**Exercise requirements:**
Quote the material below exactly as written, from the first line to the line that holds "S.camera = cam", endpoints included.

◆ ◆ ◆ ◆

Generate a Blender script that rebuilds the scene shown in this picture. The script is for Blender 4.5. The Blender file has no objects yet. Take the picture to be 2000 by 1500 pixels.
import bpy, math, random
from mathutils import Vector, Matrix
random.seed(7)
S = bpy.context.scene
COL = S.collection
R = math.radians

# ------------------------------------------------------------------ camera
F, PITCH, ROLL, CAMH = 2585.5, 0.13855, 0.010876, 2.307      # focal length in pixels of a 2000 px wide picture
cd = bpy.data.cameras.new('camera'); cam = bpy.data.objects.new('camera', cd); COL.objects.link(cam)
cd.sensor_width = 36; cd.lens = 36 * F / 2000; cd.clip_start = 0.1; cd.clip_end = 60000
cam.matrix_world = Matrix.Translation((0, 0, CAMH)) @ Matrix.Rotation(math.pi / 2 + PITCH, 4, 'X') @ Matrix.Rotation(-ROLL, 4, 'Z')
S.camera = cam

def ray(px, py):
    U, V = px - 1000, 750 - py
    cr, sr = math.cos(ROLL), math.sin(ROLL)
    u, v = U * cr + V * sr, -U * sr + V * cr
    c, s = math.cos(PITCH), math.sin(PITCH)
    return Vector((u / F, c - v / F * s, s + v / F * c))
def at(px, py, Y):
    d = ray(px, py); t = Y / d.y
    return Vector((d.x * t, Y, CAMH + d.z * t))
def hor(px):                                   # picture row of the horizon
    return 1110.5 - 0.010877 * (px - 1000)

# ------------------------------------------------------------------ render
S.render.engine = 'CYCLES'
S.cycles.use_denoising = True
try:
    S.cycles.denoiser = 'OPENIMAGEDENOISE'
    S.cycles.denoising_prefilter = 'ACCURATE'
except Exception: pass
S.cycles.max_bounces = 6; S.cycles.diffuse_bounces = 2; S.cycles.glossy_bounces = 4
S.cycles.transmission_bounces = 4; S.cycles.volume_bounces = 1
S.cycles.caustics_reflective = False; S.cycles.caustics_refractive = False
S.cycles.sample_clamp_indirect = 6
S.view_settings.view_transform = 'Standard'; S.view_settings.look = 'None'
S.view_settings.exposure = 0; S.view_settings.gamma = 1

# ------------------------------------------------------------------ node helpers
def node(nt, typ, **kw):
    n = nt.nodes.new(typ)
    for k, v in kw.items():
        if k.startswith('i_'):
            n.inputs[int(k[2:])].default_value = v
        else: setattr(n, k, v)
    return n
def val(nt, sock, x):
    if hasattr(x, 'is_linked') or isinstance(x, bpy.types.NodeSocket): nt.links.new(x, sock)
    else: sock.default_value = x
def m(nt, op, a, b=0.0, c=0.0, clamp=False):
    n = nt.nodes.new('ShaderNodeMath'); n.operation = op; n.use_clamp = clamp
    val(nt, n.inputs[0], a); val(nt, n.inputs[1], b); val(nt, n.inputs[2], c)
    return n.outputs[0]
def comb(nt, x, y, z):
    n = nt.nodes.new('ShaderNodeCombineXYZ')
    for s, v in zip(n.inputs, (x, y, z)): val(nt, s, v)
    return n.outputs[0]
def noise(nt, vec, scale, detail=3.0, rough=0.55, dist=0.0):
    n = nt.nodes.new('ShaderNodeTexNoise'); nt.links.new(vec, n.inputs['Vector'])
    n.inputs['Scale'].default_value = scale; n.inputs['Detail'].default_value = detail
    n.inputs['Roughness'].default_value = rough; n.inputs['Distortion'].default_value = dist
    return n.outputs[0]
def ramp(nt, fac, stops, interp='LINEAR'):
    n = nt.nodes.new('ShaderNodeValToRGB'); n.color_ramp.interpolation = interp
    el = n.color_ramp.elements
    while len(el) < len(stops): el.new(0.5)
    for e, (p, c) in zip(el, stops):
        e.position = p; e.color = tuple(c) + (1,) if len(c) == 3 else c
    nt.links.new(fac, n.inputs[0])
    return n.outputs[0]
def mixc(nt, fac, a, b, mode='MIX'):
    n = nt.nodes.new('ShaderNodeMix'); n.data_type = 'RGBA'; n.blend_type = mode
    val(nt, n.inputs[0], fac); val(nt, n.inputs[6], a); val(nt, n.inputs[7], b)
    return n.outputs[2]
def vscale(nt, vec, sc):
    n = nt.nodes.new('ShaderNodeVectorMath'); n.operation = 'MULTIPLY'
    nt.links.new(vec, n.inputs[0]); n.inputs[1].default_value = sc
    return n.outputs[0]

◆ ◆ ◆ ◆

**Answer to this task:**
Generate a Blender script that rebuilds the scene shown in this picture. The script is for Blender 4.5. The Blender file has no objects yet. Take the picture to be 2000 by 1500 pixels.
import bpy, math, random
from mathutils import Vector, Matrix
random.seed(7)
S = bpy.context.scene
COL = S.collection
R = math.radians

# ------------------------------------------------------------------ camera
F, PITCH, ROLL, CAMH = 2585.5, 0.13855, 0.010876, 2.307      # focal length in pixels of a 2000 px wide picture
cd = bpy.data.cameras.new('camera'); cam = bpy.data.objects.new('camera', cd); COL.objects.link(cam)
cd.sensor_width = 36; cd.lens = 36 * F / 2000; cd.clip_start = 0.1; cd.clip_end = 60000
cam.matrix_world = Matrix.Translation((0, 0, CAMH)) @ Matrix.Rotation(math.pi / 2 + PITCH, 4, 'X') @ Matrix.Rotation(-ROLL, 4, 'Z')
S.camera = cam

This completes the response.